Polish competition and consumer watchdog (UOKiK) has published a draft of its new policy. The draft sets out UOKiK’s new priorities and a plan to cooperate with other public authorities to achieve its goals. For the first time UOKiK’s policy prioritises competition protection, merger control and consumer protection, particularly in the financial services sector. These priorities will form the basis for the UOKiK’s actions in the coming years.

The most important priorities in the area of competition protection include:

  • Fighting cartels in particular with regard to price fixing and market sharing.
  • Using the UOKiK’s analytical tools (e.g. market tests) on a regular basis to identify markets which should be subject to stricter control.
  • Strengthening and more frequently using the UOKiK’s investigative powers. The UOKiK intends to use its right to enter companies’ premises more frequently to search for evidence of potential competition law infringement. The authority intends to use new IT tools and strengthen its investigative team by employing specialists with experience in other law enforcement agencies. To this end the UOKiK has signed agreements on cooperation with the head of the Internal Security Agency and the Attorney General.
  • Identifying and penalising bid-rigging schemes in cooperation with other institutions such as the Central Anticorruption Bureau, the Internal Security Agency and public prosecutors.

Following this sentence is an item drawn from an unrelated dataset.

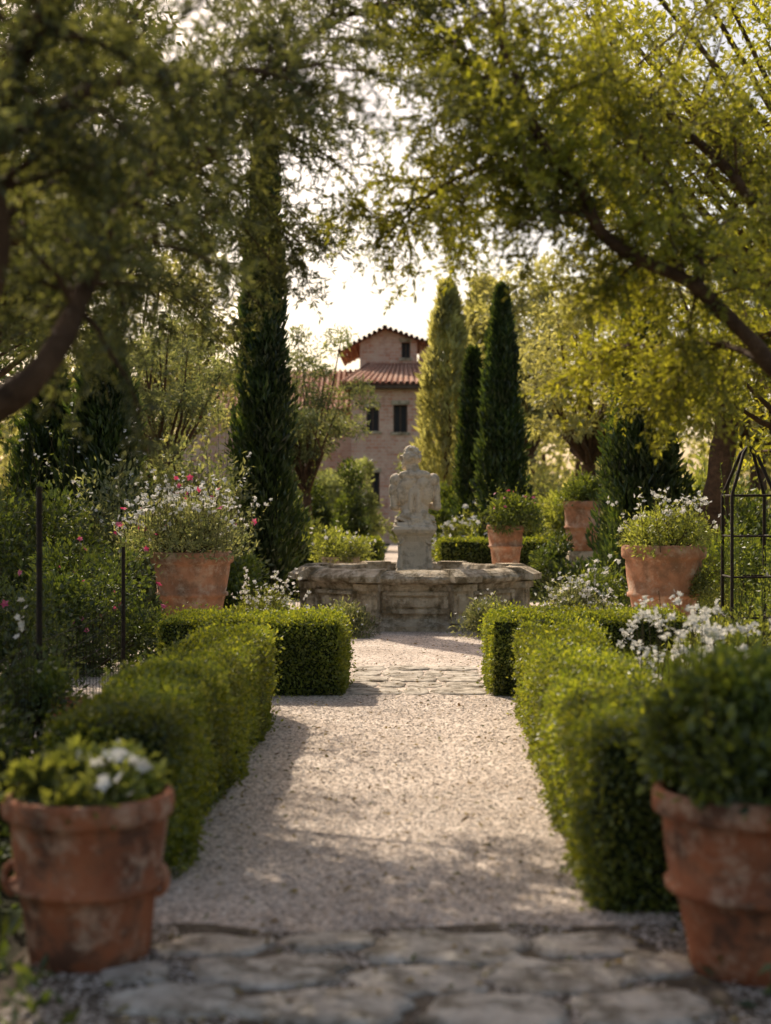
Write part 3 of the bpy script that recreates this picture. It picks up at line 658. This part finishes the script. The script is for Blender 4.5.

In the area of merger control the UOKiK announced:

  • The introduction of the possibility of consulting its officials before making a formal notification of a merger. This means that it will be possible to receive information that will be helpful for obtaining approval for the proposed transaction.
  • An applicant’s argument that it will improve efficiency by way of a merger will more frequently be accepted as convincing than in the past.

In the area of consumer protection UOKiK will pay particular attention to:

  • Monitoring companies which have been found to violate consumer rights in the past.
  • Intensifying control over the financial sector.
  • Creating a new register of abusive clauses, which will be made available with the introduction of the administrative system of control of abusive clauses. The current register will also be maintained for 10 years.

The UOKiK’s policy will enter into force after its formal adoption by the Council of Ministers, which should take place before the parliamentary elections. Currently, it is undergoing consultation in government committees.